What is Raul Castro going to do with the olive branch Obama has given him? Is he going to cancel the hallmarks of the Cuban Revolution and admit that he has been mistaken almost his entire existence?

I do not think so. For 60 years, since he climbed the Sierra Maestra and kidnapped some American marines, his leitmotif has been fighting Washington and trying to destroy the unjust capitalist system of production, convinced that the ills of Cuba derived from the private sector and the Yankees.

Then life proved otherwise: Cuba’s ills are the result of not enough capitalism, not too many Yankees, and of not enough democracy; deficiencies especially critical now with the death agonies of the generous Venezuelan cow, milked without pause or mercy in the midst of Real Socialism and of an orgy of corruption to which the masters of Havana are not alien.

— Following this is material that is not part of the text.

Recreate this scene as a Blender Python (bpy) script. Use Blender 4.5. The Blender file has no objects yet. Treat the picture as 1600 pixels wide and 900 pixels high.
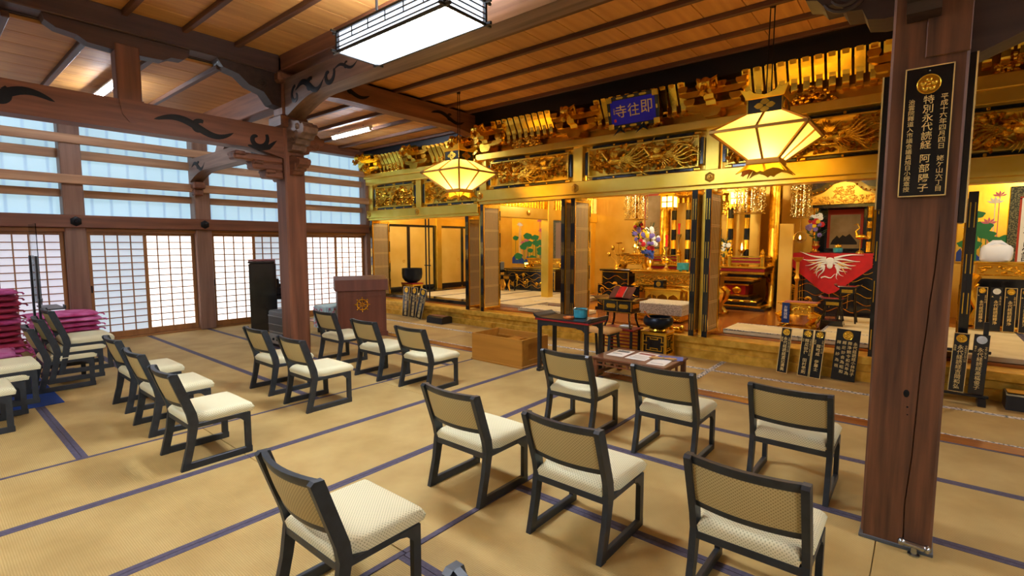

A noted international development expert who prefers anonymity told me, “If Raul intends to overcome the economic and social crisis that afflicts Cuba, his timid reforms will accomplish nothing if he doesn’t open the political game and establish a regimen of freedoms, even though this would imply the eventual loss of state control.”

And then he concluded, “As long as there is a single party and as long as the large business enterprises are in the hands of a bureaucratic clique that makes the decisions, the country will continue to sink.”

His compatriots all know this well. And so they flee.